> [GIVEN MATERIAL]
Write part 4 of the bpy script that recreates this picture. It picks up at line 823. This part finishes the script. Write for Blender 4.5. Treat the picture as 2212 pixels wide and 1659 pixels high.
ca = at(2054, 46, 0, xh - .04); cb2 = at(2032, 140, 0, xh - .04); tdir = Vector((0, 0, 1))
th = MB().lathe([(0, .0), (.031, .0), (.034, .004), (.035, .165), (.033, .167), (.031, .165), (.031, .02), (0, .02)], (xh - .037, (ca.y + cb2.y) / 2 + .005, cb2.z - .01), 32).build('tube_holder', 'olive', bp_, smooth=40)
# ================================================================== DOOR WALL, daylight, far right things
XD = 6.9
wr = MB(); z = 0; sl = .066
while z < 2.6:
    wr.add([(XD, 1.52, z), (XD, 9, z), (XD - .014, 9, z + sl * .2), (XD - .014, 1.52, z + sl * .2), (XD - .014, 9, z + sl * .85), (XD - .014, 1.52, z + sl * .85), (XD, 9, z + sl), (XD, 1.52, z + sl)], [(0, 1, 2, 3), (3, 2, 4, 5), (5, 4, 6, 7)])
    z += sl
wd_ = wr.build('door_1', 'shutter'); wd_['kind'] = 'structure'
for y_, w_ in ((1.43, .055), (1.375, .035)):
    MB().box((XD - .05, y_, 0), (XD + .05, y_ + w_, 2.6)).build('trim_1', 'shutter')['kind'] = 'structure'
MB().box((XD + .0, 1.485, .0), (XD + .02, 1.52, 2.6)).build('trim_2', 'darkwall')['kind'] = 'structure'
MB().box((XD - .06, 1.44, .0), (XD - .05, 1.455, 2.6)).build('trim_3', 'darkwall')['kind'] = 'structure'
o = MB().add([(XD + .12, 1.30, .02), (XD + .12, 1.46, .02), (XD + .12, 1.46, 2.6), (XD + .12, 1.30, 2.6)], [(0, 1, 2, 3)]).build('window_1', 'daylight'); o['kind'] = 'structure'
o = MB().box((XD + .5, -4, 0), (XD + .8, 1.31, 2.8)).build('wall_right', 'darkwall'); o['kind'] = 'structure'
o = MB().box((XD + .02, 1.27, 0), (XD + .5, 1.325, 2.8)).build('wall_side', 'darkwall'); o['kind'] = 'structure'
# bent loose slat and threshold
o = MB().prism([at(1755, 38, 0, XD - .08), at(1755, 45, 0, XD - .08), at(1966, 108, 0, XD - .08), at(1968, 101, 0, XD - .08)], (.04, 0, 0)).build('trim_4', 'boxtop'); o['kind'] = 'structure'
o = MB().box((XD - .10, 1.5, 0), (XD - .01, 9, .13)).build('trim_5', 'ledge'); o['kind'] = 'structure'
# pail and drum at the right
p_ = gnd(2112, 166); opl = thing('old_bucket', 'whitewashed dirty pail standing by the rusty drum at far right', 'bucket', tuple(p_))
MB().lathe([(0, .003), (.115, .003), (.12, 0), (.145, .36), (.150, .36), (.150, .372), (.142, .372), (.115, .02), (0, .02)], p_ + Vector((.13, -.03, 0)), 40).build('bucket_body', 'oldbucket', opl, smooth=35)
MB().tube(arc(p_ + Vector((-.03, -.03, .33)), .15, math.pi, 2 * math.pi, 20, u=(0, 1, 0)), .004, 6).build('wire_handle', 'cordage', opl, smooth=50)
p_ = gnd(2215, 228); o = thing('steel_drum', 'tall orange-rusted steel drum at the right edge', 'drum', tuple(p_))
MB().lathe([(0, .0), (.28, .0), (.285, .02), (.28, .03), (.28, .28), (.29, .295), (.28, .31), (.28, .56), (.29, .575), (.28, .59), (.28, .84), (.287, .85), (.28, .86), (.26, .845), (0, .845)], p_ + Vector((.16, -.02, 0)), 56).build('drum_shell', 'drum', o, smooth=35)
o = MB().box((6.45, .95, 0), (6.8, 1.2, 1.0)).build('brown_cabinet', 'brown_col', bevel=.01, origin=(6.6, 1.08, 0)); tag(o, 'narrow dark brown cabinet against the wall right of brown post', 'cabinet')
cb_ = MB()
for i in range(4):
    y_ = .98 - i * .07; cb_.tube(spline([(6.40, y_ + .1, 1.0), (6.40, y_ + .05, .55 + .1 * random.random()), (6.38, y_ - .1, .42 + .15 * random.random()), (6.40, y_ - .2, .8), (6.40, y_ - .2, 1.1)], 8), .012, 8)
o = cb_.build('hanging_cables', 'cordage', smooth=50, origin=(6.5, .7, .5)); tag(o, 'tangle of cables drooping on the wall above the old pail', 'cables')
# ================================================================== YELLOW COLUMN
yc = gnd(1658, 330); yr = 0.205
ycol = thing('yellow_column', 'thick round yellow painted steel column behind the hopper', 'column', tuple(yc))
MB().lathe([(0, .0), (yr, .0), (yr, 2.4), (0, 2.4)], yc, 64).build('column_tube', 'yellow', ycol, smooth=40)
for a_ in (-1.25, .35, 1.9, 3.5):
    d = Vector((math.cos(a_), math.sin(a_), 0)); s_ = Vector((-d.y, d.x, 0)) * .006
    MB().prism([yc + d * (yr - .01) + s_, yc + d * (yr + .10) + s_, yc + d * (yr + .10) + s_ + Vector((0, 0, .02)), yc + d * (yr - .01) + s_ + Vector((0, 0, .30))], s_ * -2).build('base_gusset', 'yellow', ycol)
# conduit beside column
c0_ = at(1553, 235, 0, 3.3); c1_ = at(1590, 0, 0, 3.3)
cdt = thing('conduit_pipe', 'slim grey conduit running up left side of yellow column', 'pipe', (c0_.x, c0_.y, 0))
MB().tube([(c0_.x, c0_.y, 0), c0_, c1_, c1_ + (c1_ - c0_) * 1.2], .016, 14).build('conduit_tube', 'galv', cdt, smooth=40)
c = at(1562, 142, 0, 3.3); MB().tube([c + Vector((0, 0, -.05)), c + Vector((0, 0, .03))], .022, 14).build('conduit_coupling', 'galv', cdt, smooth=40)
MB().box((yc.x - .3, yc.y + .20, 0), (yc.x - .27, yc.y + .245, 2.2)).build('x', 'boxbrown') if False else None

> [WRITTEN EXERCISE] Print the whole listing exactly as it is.

> [FULL OUTPUT]
Write part 4 of the bpy script that recreates this picture. It picks up at line 823. This part finishes the script. Write for Blender 4.5. Treat the picture as 2212 pixels wide and 1659 pixels high.
ca = at(2054, 46, 0, xh - .04); cb2 = at(2032, 140, 0, xh - .04); tdir = Vector((0, 0, 1))
th = MB().lathe([(0, .0), (.031, .0), (.034, .004), (.035, .165), (.033, .167), (.031, .165), (.031, .02), (0, .02)], (xh - .037, (ca.y + cb2.y) / 2 + .005, cb2.z - .01), 32).build('tube_holder', 'olive', bp_, smooth=40)
# ================================================================== DOOR WALL, daylight, far right things
XD = 6.9
wr = MB(); z = 0; sl = .066
while z < 2.6:
    wr.add([(XD, 1.52, z), (XD, 9, z), (XD - .014, 9, z + sl * .2), (XD - .014, 1.52, z + sl * .2), (XD - .014, 9, z + sl * .85), (XD - .014, 1.52, z + sl * .85), (XD, 9, z + sl), (XD, 1.52, z + sl)], [(0, 1, 2, 3), (3, 2, 4, 5), (5, 4, 6, 7)])
    z += sl
wd_ = wr.build('door_1', 'shutter'); wd_['kind'] = 'structure'
for y_, w_ in ((1.43, .055), (1.375, .035)):
    MB().box((XD - .05, y_, 0), (XD + .05, y_ + w_, 2.6)).build('trim_1', 'shutter')['kind'] = 'structure'
MB().box((XD + .0, 1.485, .0), (XD + .02, 1.52, 2.6)).build('trim_2', 'darkwall')['kind'] = 'structure'
MB().box((XD - .06, 1.44, .0), (XD - .05, 1.455, 2.6)).build('trim_3', 'darkwall')['kind'] = 'structure'
o = MB().add([(XD + .12, 1.30, .02), (XD + .12, 1.46, .02), (XD + .12, 1.46, 2.6), (XD + .12, 1.30, 2.6)], [(0, 1, 2, 3)]).build('window_1', 'daylight'); o['kind'] = 'structure'
o = MB().box((XD + .5, -4, 0), (XD + .8, 1.31, 2.8)).build('wall_right', 'darkwall'); o['kind'] = 'structure'
o = MB().box((XD + .02, 1.27, 0), (XD + .5, 1.325, 2.8)).build('wall_side', 'darkwall'); o['kind'] = 'structure'
# bent loose slat and threshold
o = MB().prism([at(1755, 38, 0, XD - .08), at(1755, 45, 0, XD - .08), at(1966, 108, 0, XD - .08), at(1968, 101, 0, XD - .08)], (.04, 0, 0)).build('trim_4', 'boxtop'); o['kind'] = 'structure'
o = MB().box((XD - .10, 1.5, 0), (XD - .01, 9, .13)).build('trim_5', 'ledge'); o['kind'] = 'structure'
# pail and drum at the right
p_ = gnd(2112, 166); opl = thing('old_bucket', 'whitewashed dirty pail standing by the rusty drum at far right', 'bucket', tuple(p_))
MB().lathe([(0, .003), (.115, .003), (.12, 0), (.145, .36), (.150, .36), (.150, .372), (.142, .372), (.115, .02), (0, .02)], p_ + Vector((.13, -.03, 0)), 40).build('bucket_body', 'oldbucket', opl, smooth=35)
MB().tube(arc(p_ + Vector((-.03, -.03, .33)), .15, math.pi, 2 * math.pi, 20, u=(0, 1, 0)), .004, 6).build('wire_handle', 'cordage', opl, smooth=50)
p_ = gnd(2215, 228); o = thing('steel_drum', 'tall orange-rusted steel drum at the right edge', 'drum', tuple(p_))
MB().lathe([(0, .0), (.28, .0), (.285, .02), (.28, .03), (.28, .28), (.29, .295), (.28, .31), (.28, .56), (.29, .575), (.28, .59), (.28, .84), (.287, .85), (.28, .86), (.26, .845), (0, .845)], p_ + Vector((.16, -.02, 0)), 56).build('drum_shell', 'drum', o, smooth=35)
o = MB().box((6.45, .95, 0), (6.8, 1.2, 1.0)).build('brown_cabinet', 'brown_col', bevel=.01, origin=(6.6, 1.08, 0)); tag(o, 'narrow dark brown cabinet against the wall right of brown post', 'cabinet')
cb_ = MB()
for i in range(4):
    y_ = .98 - i * .07; cb_.tube(spline([(6.40, y_ + .1, 1.0), (6.40, y_ + .05, .55 + .1 * random.random()), (6.38, y_ - .1, .42 + .15 * random.random()), (6.40, y_ - .2, .8), (6.40, y_ - .2, 1.1)], 8), .012, 8)
o = cb_.build('hanging_cables', 'cordage', smooth=50, origin=(6.5, .7, .5)); tag(o, 'tangle of cables drooping on the wall above the old pail', 'cables')
# ================================================================== YELLOW COLUMN
yc = gnd(1658, 330); yr = 0.205
ycol = thing('yellow_column', 'thick round yellow painted steel column behind the hopper', 'column', tuple(yc))
MB().lathe([(0, .0), (yr, .0), (yr, 2.4), (0, 2.4)], yc, 64).build('column_tube', 'yellow', ycol, smooth=40)
for a_ in (-1.25, .35, 1.9, 3.5):
    d = Vector((math.cos(a_), math.sin(a_), 0)); s_ = Vector((-d.y, d.x, 0)) * .006
    MB().prism([yc + d * (yr - .01) + s_, yc + d * (yr + .10) + s_, yc + d * (yr + .10) + s_ + Vector((0, 0, .02)), yc + d * (yr - .01) + s_ + Vector((0, 0, .30))], s_ * -2).build('base_gusset', 'yellow', ycol)
# conduit beside column
c0_ = at(1553, 235, 0, 3.3); c1_ = at(1590, 0, 0, 3.3)
cdt = thing('conduit_pipe', 'slim grey conduit running up left side of yellow column', 'pipe', (c0_.x, c0_.y, 0))
MB().tube([(c0_.x, c0_.y, 0), c0_, c1_, c1_ + (c1_ - c0_) * 1.2], .016, 14).build('conduit_tube', 'galv', cdt, smooth=40)
c = at(1562, 142, 0, 3.3); MB().tube([c + Vector((0, 0, -.05)), c + Vector((0, 0, .03))], .022, 14).build('conduit_coupling', 'galv', cdt, smooth=40)
MB().box((yc.x - .3, yc.y + .20, 0), (yc.x - .27, yc.y + .245, 2.2)).build('x', 'boxbrown') if False else None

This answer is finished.